Thanks for that information. It sounds like you are planning another road trip, somewhere. My last road trip a year and a half ago was to Glacier National park.We stayed in a town called Columbia Falls just outside the west park entrance.I took me four days to get there. I'm a slow driver,old and getting senile, but I can still see well enough as today on the rifle range got some good hits at three feet with iron scope.
I'm always planning that great road trip.A lot of planning but little doing.What, we have google maps street view so why bother driving. But the real thing is still more exciting than looking at pictures. It reminds me of that movie "Soylent Green" where the old man getz to look at nature before expiring. Itz getting to sound depressing. Time for some more Opiods. Just kidding. I need to go on some more road trips.
Happy trails to you.

John Craig said...

Europeasant --
You know what they say, the anticipation is the best part. I'm sort of torn on that score. I like the idea of driving through northern Canada, just to see the isolation of it all and the vast expanses with no people. But every time I actually go somewhere, I usually end up thinking, well, even scenery this beautiful can only really thrill you for a couple minutes, tops. How long can you look at the same vista? This past April I really enjoyed driving through southern Utah, that was really spectacular. But was it worth the entire drive, and all the attendant hassles? I don't know.

Glacier IS beautiful, though, maybe my favorite place in the 48 states. I had a summer job there in 1974 washing dishes; the job sucked, but the park was incredible.

Anonymous said...

I'm frequently amazed, in a good way, when I talk to Americans about their landscape. In the UK, we don't really have vast plains of uninhabited land.

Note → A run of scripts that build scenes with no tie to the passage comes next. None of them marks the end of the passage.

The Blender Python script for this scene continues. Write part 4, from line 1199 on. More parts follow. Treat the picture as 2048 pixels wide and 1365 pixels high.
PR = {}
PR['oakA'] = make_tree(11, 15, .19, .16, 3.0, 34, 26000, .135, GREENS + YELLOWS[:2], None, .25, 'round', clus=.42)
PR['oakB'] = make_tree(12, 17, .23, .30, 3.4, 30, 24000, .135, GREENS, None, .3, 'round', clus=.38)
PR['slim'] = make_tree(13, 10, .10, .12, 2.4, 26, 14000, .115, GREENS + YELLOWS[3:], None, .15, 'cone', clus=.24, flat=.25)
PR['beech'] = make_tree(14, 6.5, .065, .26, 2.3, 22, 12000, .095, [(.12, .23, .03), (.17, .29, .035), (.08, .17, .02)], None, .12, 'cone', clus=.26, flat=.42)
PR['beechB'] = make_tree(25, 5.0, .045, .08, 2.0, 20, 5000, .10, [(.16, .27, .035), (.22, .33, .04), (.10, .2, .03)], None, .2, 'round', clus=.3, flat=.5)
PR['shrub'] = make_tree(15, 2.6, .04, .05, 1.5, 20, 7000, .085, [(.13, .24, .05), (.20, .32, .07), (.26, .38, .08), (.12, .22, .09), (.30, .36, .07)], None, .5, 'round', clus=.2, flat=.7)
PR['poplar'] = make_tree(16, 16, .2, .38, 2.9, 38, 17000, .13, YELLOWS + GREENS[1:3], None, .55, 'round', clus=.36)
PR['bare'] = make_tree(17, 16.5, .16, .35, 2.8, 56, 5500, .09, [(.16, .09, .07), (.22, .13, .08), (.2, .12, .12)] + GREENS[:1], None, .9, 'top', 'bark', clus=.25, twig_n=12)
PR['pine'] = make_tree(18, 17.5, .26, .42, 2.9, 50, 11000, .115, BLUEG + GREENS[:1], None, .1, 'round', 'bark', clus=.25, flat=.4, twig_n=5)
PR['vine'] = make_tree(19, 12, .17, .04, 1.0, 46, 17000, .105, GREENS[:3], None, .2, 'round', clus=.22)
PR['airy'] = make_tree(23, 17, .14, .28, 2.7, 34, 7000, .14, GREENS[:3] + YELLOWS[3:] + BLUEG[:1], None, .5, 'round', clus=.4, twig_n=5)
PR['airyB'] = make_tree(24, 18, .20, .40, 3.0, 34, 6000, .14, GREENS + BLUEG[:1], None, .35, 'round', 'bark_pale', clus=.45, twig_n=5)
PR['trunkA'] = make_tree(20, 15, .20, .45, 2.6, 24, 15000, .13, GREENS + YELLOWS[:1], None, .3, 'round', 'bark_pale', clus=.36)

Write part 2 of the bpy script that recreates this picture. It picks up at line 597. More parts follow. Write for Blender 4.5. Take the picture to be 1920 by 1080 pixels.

England is population-dense and, although Wales and the Scottish Highlands are known for the countryside, you'll still see plenty of people there and buildings scattered around. This makes stargazing difficult due to all the light pollution (I was paralysed with awe the first time I stargazed in the Austrian Alps; I'd never seen the stars like that before). Lots of animals are at risk of extinction here due to the dense human population: only Scotland still has wild deers. Sadly, there's no way we'd have space for wild bisons like in the US or bears like in Canada.

- Gethin

John Craig said...

Gethin --
I'm always amazed when I go to Europe at how economical they are with space. Houses are placed right next to each other, and even the hotel rooms are smaller. Entire cities resemble the non-skyscraper parts of NYC, although they're generally better kept. I've never been to the Austrian Alps, but when I was in Switzerland I was struck by how many houses there were in the Alps. I remember thinking, these are like the Rocky Mountains, except there are people living on every available livable plot of land. We actually have a lot of black bears in the US, too, and even a remnant population of grizzlies in the Pacific Northwest. And the deer are everywhere, I live in a suburb, and I see them in my backyard.

That said, we have nothing in the US to compare to Nahanni, the idea of a National Park without a single road leading to it would be incomprehensible in this country.

Anonymous said...

I feel awful that I've hardly visited most of the US's scenic wonders. I've seen Death Valley though. That was awesome.

John Craig said...

Anon --
The older I get, the more I realize that scenery doesn't sustain me for all that long (as I said to Europeasant, above, three days ago). It's a thrill when you first see a spectacular vista; but to spend an entire week in some place where you're supposed to be appreciating the scenery the entire time gets boring. The idea of taking one of those rafting trips to Nahanni is appealing, but I know exactly how I'd feel after two days, which is, ugh, Im stuck here, and have to wait five days to get home.

I guess that's pretty much the definition of a stick in the mud.

Confession: I drove up 395 one time, but didn't feel like taking the detour to get to Death Valley.